Kaiser has done studies which show the lower the organic matter, the greater likelihood of a deficiency in sensitive crops. But they’ve also found that soils with high organic matter but poor drainage will sometimes have problems with sulphur deficiency.
“There are a lot of factors, but knowing the crop sensitivity and risk factor is kind of the big one,” he says.
Sulphur is not mobile in the plant, which means deficiencies will show up in yellowed striping in the top leaves on all crops.
Kaiser recently completed another study comparing elemental and sulphate-sulphur in poorly drained soils to evaluate the need for sulphur in soils with high organic matter.
Sulphur is found in two forms in the soil. Sulphate-sulphur is soluble and available to plants. Elemental sulphur must oxidize before it becomes plant available. Oxidation requires warm temperatures, which means elemental sulphur does not become available until later in the growing season.
“We’ve done some tests in the range of 30 C and in most of our soils we could get about 50 per cent of the elemental sulphur oxidized within four to six weeks,” he says. “As we move farther north I suspect that number would be slightly less.
“Everything we’ve seen with our data on a range of soils in Minnesota is that given optimum temperatures we can get some oxidation of elemental sulphur. But we don’t get those temperatures early in the growing season,” says Kaiser.

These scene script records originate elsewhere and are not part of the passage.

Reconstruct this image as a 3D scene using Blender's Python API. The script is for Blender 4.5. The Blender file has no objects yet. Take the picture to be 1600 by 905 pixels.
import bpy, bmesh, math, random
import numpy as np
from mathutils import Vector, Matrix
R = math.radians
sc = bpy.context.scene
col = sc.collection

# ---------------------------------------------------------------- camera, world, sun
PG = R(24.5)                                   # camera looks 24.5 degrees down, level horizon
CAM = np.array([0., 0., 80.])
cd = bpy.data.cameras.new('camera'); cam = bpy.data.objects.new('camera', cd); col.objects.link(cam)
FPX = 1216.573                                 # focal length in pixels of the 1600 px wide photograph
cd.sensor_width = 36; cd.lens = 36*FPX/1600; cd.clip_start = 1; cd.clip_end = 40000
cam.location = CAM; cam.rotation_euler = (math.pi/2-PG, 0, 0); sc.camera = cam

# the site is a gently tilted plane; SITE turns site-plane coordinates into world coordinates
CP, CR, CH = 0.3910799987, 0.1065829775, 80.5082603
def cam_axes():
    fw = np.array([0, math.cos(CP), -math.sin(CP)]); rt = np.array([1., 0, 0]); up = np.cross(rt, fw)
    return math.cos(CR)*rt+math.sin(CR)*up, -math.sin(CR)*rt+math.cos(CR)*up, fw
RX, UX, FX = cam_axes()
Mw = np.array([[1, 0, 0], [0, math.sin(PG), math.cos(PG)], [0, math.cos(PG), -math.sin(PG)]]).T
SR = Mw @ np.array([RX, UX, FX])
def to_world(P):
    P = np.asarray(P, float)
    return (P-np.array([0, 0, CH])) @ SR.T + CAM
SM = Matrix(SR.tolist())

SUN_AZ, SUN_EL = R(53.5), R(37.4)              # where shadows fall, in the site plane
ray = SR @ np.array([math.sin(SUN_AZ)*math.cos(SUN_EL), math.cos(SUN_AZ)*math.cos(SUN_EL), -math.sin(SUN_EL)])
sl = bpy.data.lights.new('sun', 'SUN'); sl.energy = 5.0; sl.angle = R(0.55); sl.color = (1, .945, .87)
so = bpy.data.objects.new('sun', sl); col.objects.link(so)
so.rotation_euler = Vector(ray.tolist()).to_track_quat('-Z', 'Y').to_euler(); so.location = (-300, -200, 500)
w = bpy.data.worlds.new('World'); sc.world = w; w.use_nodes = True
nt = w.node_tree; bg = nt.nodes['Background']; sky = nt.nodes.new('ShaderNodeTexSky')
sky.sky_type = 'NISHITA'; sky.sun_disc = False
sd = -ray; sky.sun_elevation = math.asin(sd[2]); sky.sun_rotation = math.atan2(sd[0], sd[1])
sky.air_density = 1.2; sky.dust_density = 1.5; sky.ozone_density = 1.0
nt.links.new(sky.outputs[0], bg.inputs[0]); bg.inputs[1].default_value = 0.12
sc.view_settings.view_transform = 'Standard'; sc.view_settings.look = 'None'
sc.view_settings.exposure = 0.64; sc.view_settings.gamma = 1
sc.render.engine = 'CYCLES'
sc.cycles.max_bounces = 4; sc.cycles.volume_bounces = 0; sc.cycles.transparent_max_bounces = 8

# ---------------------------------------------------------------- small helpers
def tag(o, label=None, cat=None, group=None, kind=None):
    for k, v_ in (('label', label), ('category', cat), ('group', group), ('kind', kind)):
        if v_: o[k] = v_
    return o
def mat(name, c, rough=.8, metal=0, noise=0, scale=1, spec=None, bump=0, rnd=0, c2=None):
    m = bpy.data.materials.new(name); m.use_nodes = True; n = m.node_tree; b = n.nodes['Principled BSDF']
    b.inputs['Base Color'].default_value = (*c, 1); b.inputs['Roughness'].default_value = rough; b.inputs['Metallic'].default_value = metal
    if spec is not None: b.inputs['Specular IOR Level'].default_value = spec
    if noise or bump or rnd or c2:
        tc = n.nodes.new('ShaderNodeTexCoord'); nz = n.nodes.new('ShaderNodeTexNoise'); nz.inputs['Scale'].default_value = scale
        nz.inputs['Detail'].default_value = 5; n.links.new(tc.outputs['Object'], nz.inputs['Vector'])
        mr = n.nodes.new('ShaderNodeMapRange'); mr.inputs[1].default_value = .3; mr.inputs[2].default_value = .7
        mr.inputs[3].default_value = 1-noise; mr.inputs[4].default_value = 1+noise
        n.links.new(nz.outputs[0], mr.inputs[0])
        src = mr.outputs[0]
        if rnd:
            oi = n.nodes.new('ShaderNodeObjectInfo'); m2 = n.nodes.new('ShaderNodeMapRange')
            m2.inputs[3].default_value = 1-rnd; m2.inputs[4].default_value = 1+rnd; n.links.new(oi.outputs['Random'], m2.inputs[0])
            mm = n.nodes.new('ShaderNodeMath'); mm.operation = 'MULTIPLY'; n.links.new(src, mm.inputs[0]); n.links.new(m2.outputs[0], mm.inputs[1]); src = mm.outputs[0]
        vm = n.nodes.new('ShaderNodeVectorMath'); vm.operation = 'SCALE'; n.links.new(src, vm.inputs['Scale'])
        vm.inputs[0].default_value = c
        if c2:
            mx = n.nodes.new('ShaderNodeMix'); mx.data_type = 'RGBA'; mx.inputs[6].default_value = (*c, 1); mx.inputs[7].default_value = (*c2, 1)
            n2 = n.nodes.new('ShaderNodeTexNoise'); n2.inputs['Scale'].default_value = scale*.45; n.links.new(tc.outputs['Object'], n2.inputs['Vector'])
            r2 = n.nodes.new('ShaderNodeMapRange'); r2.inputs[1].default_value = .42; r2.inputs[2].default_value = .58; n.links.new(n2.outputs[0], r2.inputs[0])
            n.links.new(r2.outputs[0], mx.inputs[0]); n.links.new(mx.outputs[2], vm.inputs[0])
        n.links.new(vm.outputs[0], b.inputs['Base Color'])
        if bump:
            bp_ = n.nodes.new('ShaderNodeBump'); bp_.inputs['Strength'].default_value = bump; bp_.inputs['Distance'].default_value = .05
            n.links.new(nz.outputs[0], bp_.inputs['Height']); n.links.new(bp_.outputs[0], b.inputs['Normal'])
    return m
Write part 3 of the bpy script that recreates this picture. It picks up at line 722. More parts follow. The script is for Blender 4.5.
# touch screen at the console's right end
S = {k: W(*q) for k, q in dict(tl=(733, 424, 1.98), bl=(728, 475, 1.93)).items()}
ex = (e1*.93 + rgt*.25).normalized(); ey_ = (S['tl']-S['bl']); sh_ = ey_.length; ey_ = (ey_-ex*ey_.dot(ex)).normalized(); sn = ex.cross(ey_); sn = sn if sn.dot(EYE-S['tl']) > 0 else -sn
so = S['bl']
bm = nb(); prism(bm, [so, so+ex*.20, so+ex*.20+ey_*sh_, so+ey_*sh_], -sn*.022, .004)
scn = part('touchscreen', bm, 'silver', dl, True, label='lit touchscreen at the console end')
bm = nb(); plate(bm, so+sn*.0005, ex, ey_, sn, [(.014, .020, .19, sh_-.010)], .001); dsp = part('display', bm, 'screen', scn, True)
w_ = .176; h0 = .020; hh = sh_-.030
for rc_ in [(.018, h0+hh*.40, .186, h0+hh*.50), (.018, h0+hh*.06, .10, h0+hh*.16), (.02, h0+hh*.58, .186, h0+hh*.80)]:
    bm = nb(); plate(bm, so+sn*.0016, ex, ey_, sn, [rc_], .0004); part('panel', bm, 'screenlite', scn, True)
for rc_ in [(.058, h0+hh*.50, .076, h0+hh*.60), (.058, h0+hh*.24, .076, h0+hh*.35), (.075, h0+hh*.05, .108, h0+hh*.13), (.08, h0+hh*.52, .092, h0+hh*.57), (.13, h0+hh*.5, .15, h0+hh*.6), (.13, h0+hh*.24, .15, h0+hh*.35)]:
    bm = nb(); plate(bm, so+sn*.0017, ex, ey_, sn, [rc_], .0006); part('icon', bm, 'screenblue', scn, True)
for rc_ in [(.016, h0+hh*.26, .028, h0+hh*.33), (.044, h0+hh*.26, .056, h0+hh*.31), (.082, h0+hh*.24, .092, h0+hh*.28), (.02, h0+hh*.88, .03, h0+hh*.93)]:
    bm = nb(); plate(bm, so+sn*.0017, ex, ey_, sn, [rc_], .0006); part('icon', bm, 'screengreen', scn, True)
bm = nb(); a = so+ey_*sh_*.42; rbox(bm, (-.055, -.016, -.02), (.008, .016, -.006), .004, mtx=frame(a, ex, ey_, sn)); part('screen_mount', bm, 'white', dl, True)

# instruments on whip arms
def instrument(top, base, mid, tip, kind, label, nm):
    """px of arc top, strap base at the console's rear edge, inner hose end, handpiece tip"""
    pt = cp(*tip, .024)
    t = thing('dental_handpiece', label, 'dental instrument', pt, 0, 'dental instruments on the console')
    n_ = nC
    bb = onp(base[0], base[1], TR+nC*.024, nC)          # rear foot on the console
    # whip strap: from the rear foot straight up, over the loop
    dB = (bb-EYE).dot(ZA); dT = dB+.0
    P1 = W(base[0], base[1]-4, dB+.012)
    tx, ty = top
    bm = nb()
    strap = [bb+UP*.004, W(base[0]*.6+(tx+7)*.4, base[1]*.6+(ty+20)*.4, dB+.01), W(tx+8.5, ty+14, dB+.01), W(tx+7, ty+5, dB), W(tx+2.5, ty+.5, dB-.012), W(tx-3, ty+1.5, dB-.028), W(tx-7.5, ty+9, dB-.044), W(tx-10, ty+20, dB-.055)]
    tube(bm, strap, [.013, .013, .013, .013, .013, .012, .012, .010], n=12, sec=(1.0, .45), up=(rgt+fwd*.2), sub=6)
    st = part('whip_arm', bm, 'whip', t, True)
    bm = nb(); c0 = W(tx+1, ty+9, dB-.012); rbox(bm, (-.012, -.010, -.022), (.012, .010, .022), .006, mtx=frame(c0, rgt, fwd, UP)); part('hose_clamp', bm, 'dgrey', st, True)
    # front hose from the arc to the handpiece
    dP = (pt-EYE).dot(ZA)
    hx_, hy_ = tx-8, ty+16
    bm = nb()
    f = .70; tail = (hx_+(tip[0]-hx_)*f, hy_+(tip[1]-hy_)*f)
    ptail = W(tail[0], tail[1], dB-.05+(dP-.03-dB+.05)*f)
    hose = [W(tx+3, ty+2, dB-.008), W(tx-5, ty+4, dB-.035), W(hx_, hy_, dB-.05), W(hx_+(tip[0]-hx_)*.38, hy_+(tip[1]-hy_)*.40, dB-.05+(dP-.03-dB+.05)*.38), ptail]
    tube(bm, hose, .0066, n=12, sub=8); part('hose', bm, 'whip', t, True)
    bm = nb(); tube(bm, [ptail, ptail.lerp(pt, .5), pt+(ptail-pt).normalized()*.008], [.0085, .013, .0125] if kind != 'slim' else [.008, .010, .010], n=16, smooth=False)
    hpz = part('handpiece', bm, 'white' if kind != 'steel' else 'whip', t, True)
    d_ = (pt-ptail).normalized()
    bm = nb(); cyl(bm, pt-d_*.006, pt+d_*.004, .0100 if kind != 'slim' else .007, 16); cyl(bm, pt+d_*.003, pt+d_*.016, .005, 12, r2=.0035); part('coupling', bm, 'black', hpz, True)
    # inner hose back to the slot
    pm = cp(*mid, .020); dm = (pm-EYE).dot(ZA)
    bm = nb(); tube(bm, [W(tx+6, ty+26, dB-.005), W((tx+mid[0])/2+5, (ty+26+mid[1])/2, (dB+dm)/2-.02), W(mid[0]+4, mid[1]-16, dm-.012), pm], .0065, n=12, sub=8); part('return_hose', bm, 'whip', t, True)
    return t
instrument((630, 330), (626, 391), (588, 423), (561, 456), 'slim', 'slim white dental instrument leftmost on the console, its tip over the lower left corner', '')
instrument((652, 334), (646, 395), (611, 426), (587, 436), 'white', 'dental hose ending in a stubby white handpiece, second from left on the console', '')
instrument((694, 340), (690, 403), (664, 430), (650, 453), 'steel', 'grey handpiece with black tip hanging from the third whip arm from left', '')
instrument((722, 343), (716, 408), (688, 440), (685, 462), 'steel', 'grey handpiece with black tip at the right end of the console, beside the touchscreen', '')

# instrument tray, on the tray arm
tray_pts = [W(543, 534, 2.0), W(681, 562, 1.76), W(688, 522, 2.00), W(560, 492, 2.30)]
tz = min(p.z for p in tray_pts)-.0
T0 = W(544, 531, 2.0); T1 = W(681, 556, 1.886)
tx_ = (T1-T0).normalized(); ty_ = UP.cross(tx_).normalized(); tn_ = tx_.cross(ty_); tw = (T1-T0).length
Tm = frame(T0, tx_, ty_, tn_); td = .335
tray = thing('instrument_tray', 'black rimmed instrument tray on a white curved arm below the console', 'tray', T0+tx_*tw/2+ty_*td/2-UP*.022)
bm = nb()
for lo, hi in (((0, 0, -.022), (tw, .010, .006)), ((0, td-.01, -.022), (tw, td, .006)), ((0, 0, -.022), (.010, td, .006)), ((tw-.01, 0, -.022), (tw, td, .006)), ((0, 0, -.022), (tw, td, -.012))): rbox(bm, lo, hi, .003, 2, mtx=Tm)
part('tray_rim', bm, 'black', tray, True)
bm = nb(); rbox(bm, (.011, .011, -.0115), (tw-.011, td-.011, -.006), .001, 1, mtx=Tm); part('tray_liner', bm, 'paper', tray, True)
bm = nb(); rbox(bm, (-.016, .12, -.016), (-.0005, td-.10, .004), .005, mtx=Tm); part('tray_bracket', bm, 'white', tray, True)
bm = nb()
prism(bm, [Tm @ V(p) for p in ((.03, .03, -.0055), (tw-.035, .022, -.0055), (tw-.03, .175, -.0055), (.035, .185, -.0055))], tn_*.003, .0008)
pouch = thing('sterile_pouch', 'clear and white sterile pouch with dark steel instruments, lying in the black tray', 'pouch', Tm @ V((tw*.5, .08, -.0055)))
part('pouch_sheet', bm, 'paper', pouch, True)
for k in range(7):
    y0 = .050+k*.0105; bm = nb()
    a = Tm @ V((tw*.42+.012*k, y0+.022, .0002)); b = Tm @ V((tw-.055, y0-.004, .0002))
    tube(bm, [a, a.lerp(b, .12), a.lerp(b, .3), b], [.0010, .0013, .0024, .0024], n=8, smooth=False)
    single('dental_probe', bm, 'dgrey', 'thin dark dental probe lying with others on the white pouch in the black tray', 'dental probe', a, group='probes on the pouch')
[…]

He says producers’ best chance of forestalling problems with sulphur deficiency is to apply sulphate-sulphur early in the growing season rather than relying on elemental sulphur becoming available in time.
In Western Canada, the most common types of sulphur are in sulphate form and applied in the spring, says Dyck, but elemental sulphur products are available in “micronized” form, meaning they contain small particles of elemental sulphur that oxidize faster in the soil under optimal temperatures.
“The advantage of these elemental sulphur products is that you can surface broadcast in the fall and they disintegrate over the winter and oxidize over the growing season,” he says.
“But the seedlings get their nutrients from the shallow soil depths, even if there are good nutrients in the subsoil. It’s less risky to apply sulphur in the spring at seeding.”